Müze, ziyaretçilerine bölge kültürünü deneyimleyerek yaşamalarına da imkân sağlıyor. Böylece ziyaretçiler müzeyi gezerken kendilerini aile ortamında hissediyor. Arzu edenler tandır yakıp ekmek pişiriyor, sinema gecelerinde açık havada film izleyebiliyor, kütüphanede kitap okuyabiliyor, mescitte namaz kılabiliyor, su değirmeninde un öğütebiliyor. Köy meydanında inşa edilen geleneksel sanatların icra edildiği dükkânlar ise geçmişe bir yolculuk havası içinde sohbet imkânı sağlıyor. Ağız barı geleneği de burada yaşatılıyor.  
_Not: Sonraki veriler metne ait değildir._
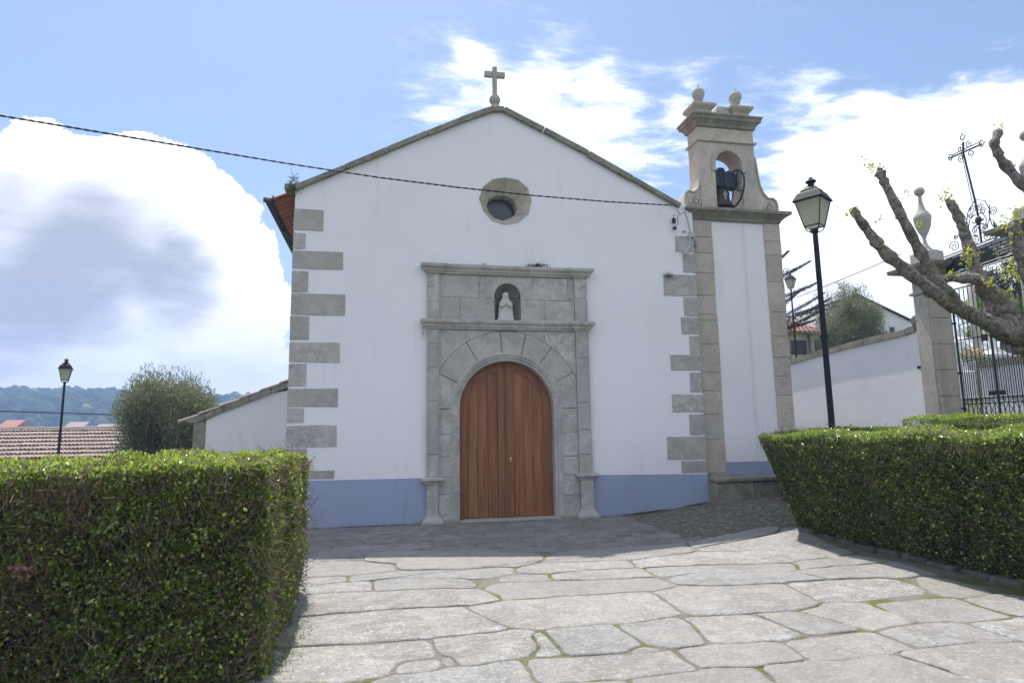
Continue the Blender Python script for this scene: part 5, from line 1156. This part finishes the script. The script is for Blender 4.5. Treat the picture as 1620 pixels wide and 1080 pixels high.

KONAKLAMA TESİSİ YAPILACAK

Müze alanında çalışmalar sürüyor. Gelecek projeleri içerisinde Selçuklu mimarisi ile inşa edilecek “HAN” tip bir konaklama tesisine başladıklarını dile getiren Yavuz, “Tesis, bölge taşı ile inşa edilecek. Böylece bir turizm destinasyonu olacak ve Bayburt’un geneline yayılan bir turizm faaliyetler bütününün parçası olacağız. Butik otelin ismi köyümüzün eski ismi olan Loru olacak ve müze ile entegre iç dizaynı da müze olacak” diyor ve ekliyor: “Şimdiye kadar hiçbir kurum veya kişiden destek almadan müzemizi inşa ettik. Kurduğum Kenan Yavuz Kültür Vakfı ile kurumsallaşmayı ve mali sürdürülebilirliği sağladık. Aile şirketlerimizin ana sözleşmelerine Vakıf’a gelir aktarma zorunluluğu koyduk.”